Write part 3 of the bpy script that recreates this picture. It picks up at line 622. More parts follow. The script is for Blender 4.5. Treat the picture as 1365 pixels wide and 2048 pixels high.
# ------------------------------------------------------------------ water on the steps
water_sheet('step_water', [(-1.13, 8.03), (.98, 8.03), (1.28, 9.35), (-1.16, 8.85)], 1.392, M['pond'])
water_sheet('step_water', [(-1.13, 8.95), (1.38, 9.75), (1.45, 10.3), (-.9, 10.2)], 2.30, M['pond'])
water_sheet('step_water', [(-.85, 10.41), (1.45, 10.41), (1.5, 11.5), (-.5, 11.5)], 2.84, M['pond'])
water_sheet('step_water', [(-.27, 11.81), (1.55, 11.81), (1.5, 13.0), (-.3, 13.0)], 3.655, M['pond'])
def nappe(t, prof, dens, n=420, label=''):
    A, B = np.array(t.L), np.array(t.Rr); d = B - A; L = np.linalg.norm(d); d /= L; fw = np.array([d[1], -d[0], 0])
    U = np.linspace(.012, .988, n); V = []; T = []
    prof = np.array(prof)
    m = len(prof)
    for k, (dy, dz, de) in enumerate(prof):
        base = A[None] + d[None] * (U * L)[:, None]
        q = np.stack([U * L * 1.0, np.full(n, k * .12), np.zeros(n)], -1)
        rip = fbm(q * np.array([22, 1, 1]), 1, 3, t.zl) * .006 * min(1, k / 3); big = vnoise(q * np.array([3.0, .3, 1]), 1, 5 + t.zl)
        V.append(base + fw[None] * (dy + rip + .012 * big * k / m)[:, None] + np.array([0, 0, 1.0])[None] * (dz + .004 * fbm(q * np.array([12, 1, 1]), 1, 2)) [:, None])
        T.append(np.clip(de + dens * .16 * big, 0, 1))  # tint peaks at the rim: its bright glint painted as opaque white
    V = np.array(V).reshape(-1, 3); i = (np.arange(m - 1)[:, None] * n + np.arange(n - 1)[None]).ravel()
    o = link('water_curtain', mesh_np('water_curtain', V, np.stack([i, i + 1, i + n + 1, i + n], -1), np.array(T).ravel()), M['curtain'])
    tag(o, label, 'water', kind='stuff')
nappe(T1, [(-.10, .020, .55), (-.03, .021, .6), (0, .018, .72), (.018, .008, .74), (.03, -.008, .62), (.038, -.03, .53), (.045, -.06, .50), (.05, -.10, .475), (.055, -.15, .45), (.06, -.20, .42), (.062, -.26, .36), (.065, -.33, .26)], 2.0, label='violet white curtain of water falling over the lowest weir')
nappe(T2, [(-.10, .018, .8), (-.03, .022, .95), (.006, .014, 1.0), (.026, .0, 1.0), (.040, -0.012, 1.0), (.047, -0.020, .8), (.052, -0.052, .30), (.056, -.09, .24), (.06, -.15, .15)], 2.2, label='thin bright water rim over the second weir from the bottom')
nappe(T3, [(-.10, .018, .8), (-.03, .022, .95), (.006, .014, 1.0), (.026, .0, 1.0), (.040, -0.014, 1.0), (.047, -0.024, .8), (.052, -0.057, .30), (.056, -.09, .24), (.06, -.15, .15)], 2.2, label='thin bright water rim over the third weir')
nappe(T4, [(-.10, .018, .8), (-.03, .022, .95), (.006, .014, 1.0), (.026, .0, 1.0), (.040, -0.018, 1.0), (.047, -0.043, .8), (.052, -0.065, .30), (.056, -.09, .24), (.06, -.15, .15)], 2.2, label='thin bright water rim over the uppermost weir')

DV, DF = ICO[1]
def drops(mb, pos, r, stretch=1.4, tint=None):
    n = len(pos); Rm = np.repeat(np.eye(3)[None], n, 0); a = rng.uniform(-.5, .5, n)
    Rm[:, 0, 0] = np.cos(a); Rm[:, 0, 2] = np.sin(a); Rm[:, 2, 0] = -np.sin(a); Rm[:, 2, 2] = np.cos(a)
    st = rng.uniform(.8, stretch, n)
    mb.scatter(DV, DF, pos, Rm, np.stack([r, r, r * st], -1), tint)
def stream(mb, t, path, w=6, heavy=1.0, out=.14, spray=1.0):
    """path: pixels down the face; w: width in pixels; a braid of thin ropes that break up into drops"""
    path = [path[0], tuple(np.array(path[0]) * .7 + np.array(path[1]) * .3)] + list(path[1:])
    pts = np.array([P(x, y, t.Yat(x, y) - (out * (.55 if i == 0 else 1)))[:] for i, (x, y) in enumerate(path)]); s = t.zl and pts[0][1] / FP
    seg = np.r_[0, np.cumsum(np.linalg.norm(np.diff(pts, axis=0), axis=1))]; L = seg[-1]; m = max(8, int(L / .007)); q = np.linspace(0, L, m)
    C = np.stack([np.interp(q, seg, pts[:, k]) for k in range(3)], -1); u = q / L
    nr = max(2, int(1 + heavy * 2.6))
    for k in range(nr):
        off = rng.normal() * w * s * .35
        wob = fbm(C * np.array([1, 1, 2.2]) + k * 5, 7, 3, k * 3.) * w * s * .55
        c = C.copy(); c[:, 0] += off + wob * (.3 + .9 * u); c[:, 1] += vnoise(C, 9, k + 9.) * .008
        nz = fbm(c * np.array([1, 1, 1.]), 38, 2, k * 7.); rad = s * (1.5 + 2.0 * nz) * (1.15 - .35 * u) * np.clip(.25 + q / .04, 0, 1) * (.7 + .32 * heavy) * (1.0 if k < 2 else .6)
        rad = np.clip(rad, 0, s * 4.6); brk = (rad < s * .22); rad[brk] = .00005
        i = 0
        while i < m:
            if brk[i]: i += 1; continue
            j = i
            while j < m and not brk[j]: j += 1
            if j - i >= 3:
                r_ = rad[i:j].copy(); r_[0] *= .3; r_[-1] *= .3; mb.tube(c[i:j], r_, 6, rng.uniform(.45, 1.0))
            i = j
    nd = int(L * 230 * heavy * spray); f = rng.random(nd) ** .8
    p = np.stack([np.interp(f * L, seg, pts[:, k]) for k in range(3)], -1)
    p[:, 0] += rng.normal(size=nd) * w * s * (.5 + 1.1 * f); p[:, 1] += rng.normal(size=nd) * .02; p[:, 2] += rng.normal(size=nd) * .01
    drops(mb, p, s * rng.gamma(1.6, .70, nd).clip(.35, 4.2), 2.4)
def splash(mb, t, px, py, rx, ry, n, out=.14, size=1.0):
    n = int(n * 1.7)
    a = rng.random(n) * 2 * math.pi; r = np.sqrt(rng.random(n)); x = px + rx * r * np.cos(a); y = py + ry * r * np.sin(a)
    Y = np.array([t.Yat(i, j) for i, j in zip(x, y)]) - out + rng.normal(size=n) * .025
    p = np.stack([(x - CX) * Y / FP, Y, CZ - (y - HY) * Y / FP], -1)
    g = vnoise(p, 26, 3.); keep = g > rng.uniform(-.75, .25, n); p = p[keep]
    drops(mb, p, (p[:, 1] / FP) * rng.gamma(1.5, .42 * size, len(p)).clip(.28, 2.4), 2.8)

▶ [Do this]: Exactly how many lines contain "that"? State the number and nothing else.

▶ [Result of this task]: 2